Folha de S. Paulo
Lula ignora que o debate público é hoje uma
guerra de guerrilhas, disputada trincheira a trincheira, a todo momento
Dentre as razões alegadas por Lula para
mudar a comunicação governamental está a convicção de que, sendo o maior
comunicador do seu partido, caberia a ele falar mais sobre as ações do governo,
participar de programas e conversar com jornalistas em coletivas.
Não serei eu a subestimar o impacto de entrevistas, sonoras e citações de Lula na imprensa e na mídia em geral. Assim como nunca subestimei o corpo a corpo de Bolsonaro no "cercadinho do Alvorada", as lives das quintas-feiras, sua presença digital ou participações em podcasts, que pautaram o jornalismo e os "trending topics" da conversa social.
Mas o fato é que Lula e boa parte da esquerda
operam com um modelo de comunicação centrado no jornalismo e nos meios de
massa, predominante no século 20, mas que foi transformado (e transtornado)
pela fragmentação e balcanização digital da política.
Isso complica ainda mais o papel de Lula na
estratégia de comunicação do governo, considerando que o debate público hoje é
uma guerra de guerrilhas, disputada trincheira a trincheira, o tempo todo.
Fazer comunicação governamental em tais
circunstâncias exige atenção a questões que este governo parece ignorar.
Atrevo-me a sintetizar isso em algumas regrinhas simples.
Entenda o público a quem se dirige. Não
julgue, entenda.
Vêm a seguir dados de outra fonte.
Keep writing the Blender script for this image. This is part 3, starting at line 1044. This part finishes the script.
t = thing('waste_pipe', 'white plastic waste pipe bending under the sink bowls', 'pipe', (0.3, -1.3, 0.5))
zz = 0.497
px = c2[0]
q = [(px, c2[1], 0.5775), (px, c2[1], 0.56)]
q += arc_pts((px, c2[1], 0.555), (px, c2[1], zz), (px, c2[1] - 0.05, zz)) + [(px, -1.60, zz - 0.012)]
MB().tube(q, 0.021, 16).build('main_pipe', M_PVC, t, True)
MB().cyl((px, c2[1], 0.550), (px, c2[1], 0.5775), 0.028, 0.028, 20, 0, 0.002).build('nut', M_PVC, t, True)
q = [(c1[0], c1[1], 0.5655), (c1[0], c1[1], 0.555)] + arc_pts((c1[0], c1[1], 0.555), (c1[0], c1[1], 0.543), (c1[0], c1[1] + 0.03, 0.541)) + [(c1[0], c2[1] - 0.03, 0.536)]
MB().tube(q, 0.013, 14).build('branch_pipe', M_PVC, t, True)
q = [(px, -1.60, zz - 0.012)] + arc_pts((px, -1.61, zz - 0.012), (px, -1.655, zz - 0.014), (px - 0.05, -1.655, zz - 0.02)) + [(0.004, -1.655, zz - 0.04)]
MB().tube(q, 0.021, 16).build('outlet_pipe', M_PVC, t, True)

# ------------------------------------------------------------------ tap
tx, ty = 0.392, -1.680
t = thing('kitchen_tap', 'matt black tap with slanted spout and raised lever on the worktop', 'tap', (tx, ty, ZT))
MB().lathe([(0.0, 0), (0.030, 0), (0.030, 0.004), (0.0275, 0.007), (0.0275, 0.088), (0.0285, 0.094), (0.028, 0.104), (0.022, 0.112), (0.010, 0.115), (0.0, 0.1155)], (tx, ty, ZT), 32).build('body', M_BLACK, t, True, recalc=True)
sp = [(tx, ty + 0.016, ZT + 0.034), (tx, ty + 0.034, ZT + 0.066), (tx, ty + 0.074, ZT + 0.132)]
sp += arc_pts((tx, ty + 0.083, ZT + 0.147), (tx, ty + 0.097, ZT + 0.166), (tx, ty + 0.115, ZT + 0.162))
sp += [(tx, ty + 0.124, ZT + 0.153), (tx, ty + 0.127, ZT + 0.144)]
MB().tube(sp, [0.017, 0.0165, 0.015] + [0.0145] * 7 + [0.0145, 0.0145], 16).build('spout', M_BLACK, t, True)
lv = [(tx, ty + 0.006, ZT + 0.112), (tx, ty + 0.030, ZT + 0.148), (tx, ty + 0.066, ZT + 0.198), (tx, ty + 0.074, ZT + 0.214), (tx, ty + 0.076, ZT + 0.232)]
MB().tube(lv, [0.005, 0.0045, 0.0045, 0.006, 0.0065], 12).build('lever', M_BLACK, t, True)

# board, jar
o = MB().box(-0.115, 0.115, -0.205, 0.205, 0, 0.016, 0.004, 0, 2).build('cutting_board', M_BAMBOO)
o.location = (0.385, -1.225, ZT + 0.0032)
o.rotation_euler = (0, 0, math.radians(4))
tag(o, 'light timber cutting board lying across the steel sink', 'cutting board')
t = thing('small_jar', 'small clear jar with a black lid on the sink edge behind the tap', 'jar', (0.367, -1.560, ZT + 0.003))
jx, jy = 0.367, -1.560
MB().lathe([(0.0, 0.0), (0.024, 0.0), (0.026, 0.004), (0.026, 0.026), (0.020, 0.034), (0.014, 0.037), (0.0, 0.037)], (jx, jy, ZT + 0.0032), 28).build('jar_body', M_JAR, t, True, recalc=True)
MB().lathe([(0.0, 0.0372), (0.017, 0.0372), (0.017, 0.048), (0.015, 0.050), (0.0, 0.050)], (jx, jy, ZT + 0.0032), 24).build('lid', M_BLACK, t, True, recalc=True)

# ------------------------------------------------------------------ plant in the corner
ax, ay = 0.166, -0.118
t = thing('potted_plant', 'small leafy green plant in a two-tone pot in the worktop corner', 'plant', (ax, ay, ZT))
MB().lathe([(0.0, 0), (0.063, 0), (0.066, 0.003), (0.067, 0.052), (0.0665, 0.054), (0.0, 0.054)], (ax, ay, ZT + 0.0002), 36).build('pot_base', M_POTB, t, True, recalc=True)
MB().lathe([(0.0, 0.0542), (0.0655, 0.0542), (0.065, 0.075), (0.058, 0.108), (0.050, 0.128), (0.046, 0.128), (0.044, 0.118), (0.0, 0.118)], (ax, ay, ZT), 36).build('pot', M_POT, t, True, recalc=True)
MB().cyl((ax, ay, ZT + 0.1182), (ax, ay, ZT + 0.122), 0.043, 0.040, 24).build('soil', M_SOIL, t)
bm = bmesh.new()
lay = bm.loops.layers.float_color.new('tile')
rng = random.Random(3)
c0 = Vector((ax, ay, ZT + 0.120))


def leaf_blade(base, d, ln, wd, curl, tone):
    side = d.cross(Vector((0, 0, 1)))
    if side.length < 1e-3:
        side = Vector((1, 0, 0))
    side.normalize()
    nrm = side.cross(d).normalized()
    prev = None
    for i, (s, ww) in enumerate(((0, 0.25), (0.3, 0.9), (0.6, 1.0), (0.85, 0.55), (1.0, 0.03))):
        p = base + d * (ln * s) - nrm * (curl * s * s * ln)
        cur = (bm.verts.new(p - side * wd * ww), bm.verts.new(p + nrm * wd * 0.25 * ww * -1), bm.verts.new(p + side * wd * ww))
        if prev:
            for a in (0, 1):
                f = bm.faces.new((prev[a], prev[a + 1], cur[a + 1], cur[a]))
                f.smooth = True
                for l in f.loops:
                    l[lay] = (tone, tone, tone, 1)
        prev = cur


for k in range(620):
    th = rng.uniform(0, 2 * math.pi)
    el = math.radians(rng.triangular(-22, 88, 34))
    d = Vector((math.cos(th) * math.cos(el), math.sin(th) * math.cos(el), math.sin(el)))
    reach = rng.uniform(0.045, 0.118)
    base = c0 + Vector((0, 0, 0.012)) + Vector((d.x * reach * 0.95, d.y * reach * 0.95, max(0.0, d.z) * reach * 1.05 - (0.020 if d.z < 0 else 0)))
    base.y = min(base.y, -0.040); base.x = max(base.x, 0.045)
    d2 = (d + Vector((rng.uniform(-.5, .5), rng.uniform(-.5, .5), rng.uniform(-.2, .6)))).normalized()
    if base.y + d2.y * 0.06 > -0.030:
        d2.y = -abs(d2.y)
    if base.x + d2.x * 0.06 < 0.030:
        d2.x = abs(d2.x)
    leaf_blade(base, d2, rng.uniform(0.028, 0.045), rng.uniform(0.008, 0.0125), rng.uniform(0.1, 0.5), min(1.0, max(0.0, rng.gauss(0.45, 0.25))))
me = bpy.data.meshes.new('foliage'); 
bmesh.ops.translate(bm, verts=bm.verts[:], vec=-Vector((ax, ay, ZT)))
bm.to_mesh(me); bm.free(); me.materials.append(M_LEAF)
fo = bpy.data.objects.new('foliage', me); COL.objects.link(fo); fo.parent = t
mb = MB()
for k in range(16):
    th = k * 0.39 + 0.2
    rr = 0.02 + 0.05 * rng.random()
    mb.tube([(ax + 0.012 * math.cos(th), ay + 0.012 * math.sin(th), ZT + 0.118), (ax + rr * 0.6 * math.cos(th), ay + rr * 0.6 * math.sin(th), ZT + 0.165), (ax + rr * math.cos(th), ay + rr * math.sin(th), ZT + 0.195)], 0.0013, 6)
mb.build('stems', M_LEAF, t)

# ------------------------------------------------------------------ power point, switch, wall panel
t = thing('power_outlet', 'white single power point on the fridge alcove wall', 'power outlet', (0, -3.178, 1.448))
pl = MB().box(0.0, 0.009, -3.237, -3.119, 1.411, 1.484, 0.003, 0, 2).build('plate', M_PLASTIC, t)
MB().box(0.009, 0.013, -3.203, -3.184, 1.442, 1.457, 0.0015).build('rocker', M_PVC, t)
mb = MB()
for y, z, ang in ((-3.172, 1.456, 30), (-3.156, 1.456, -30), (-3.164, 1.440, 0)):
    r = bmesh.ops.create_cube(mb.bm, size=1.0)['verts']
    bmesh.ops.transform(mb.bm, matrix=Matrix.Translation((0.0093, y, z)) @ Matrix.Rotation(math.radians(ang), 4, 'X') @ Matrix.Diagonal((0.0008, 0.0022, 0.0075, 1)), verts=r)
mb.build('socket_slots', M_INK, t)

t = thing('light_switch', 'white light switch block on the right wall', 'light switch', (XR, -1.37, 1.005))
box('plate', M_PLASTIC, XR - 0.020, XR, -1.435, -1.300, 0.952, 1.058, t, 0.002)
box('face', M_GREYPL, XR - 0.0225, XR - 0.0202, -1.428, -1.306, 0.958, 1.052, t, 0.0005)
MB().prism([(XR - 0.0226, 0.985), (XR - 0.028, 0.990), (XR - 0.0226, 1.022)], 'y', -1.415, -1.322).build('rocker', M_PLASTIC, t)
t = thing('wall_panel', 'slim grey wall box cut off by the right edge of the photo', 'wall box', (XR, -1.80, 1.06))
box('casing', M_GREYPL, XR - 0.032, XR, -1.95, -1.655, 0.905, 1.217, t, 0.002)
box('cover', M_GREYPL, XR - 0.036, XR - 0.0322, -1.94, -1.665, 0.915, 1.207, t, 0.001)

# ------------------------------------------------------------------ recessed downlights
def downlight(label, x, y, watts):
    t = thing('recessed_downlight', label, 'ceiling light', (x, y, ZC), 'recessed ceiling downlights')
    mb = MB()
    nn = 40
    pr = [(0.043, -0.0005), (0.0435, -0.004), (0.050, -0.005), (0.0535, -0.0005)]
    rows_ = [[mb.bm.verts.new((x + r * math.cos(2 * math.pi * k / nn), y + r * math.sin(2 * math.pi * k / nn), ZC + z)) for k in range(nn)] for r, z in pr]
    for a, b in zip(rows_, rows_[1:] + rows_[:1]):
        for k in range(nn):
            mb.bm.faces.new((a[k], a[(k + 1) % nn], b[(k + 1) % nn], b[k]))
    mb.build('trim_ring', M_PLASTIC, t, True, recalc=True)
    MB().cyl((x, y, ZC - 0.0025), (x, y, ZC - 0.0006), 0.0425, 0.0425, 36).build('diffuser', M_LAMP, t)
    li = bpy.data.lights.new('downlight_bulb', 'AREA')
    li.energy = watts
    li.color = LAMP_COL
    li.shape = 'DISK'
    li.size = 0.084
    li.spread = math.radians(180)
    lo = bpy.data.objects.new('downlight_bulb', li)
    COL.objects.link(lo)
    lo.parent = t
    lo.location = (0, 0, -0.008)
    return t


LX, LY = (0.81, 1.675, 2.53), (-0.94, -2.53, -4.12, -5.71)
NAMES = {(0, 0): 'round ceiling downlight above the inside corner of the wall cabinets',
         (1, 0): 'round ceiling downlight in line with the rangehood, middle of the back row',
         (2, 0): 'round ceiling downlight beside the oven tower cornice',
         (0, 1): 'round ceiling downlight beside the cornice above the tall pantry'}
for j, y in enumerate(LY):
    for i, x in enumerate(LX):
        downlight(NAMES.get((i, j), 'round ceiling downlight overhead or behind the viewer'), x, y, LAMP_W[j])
Na atual convulsão política, a sociedade está dividida em
públicos singulares e diversos. Os interesses de uns podem ser inconciliáveis
com os de outros, mas negligenciar um segmento —como os petistas fazem com
"o mercado", "a elite", o agro ou os conservadores— é abrir
campo para o adversário.
Apostar tudo em um único público, como os
pobres (Lula) ou os identitários progressistas (Janja),
é um risco enorme em uma sociedade partida. Negligenciados viram ressentidos, e
ondas de ressentimento decidem eleições.
Produza mensagens ajustadas a cada público.
Poucas e coerentes. O que se diz à base petista não se diz à Faria Lima,
e insistir na retórica identitária esperando que o cristão conservador a aceite
é ingenuidade. Uma vez definido o que se quer comunicar, vem a fase da
disseminação, que no mundo digital exige repetição, coerência e sensibilidade
aos contextos.
Coerência é fundamental. Discursos
contraditórios ou dispersos serão explorados pelos adversários e confundem os
públicos.
Não pode haver uma estratégia para a Secom e
outra para cada ministério, muito menos Lula e Janja falando o que lhes vem à
cabeça, gerando barulho e obrigando a comunicação oficial a gastar energia
explicando bobagens e mitigando estragos.
Escolha entre confirmar os crentes ou
evangelizar os descrentes. Bolsonaro apostou em radicalizar sua base e confiou
que o antipetismo faria o resto. Quase deu certo. Lula parece adotar estratégia
semelhante, focando em sua "opção preferencial pelos pobres".
O identitarismo de Janja traduz isso como
"opção preferencial pelas vítimas", enquanto, na visão de Gleisi
Hoffmann, é mais uma "aversão preferencial pelo capitalismo e
pelo imperialismo". De todo modo, trata-se de uma pregação voltada para os
mais fervorosos entre os convertidos.
Olhe para fora da bolha. Petistas, lulistas,
funcionários públicos e identitários de esquerda não irão a lugar algum — sabem
que, sem Lula, suas chances políticas são nulas.
Por outro lado, os donos do dinheiro, o
agronegócio, os conservadores religiosos, os empreendedores e "os que se
viram" não são alcançados pela retórica da opção preferencial pelos pobres
e precisam ser disputados. Além disso, há os brasileiros independentes —que não
foram marcados pelo bolsonarismo nem são petistas convictos—, de 30% a 40% do
eleitorado, e que estão para jogo.
Se a aposta for na coerência ideológica, na
afirmação da própria superioridade moral e na pregação para convertidos, a
comunicação do PT deve
continuar falando para os identitários do Leblon e
os anticapitalistas de Gleisi Hoffmann.
Bolsonaro trilhou esse mesmo caminho. Até a
aposta moral é a mesma: se houver justiça neste mundo, merecemos ganhar.
Falhou, mas vai ver que funciona desta vez.
No fim, é tudo uma questão de prioridades. Ou
Lula convence a sociedade de que governa para todos — inclusive para aqueles
que a esquerda tradicional e os identitários progressistas detestam— ou terá
trabalho no próximo campeonato eleitoral.
A convicção de que merece ganhar já está em
uso. E se não vencer? Bem, será culpa do mercado financeiro, das fake news, dos
pobres de direita, de quem normalizou a extrema-direita ou, enfim, da
comunicação, que não soube divulgar os feitos do governo.